La sociedad chilena del S.XIX próspero y rico gracias al carbón, el trigo y el salitre buscó en la filantropía y en algunas familias de buena voluntad acoger a estos niños; más tarde, sobre todo, desde 1930 en adelante y hasta 1973, fue el Estado el que se consagró a generar mayor justicia social. Sin embargo, quedó pendiente la tarea de reconocernos como sociedad y, también, como lo "otro".

El latinoamericano, en general, y nosotros los chilenos en particular, atesoramos intrínsicamente ese pasado patronal - atestiguado en nuestra tradición estatista, vista ésta como un padre siempre dispuesto a proveer al necesitado y, también, a castigar al que rompe el modelo preestablecido; de allí también nuestra tendencia al autoritarismo político - en donde la desconfianza, el disimulo, la reserva cortés que cierra el paso al extraño, la ironía, todas, en fin, las oscilaciones psíquicas con que al eludir la mirada ajena nos eludimos a nosotros mismos, son rasgos de gente dominada, que teme y que finge frente al señor (ejemplos sobran como el caso de la jerarquía burocrática en el tipo de empresa que sea). Es revelador que nuestra intimidad jamás aflore de manera natural, sin el acicate de la juerga, el alcohol o la muerte. Esclavos, siervos y razas sometidas se presentan siempre recubiertos por una máscara, sonriente o adusta. Y únicamente a solas, en los grandes momentos, se atreven a manifestarse tal como son. Todas sus relaciones están envenenadas por el miedo y el recelo (manifestación típica en Chile el chaqueteo y el cahuineo). Miedo al señor, recelo ante sus iguales. Cada uno observa al otro, porque cada compañero puede ser también un traidor. Para salir de sí mismo el siervo - entiéndase cualquier empleado apatronado - necesita saltar barreras, embriagarse, olvidar su condición. Vivir a solas, sin testigos. Solamente en la soledad se atreve ser. Como lo que le ocurría a Mateo Vega.

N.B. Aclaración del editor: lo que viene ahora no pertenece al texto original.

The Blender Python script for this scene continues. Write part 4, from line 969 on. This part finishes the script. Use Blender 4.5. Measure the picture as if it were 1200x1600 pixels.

La historia está llamada a esclarecer muchos de esos comportamientos y fantasmas que nos determinan, pero no los disipará. Sólo nosotros podemos enfrentarnos a ellos. La historia nos ayuda a entender ciertos rasgos de nuestro carácter, a condición de que seamos capaces de aislarlos y denunciarlos previamente - ser honestos, en todo caso, nos cuesta mucho -.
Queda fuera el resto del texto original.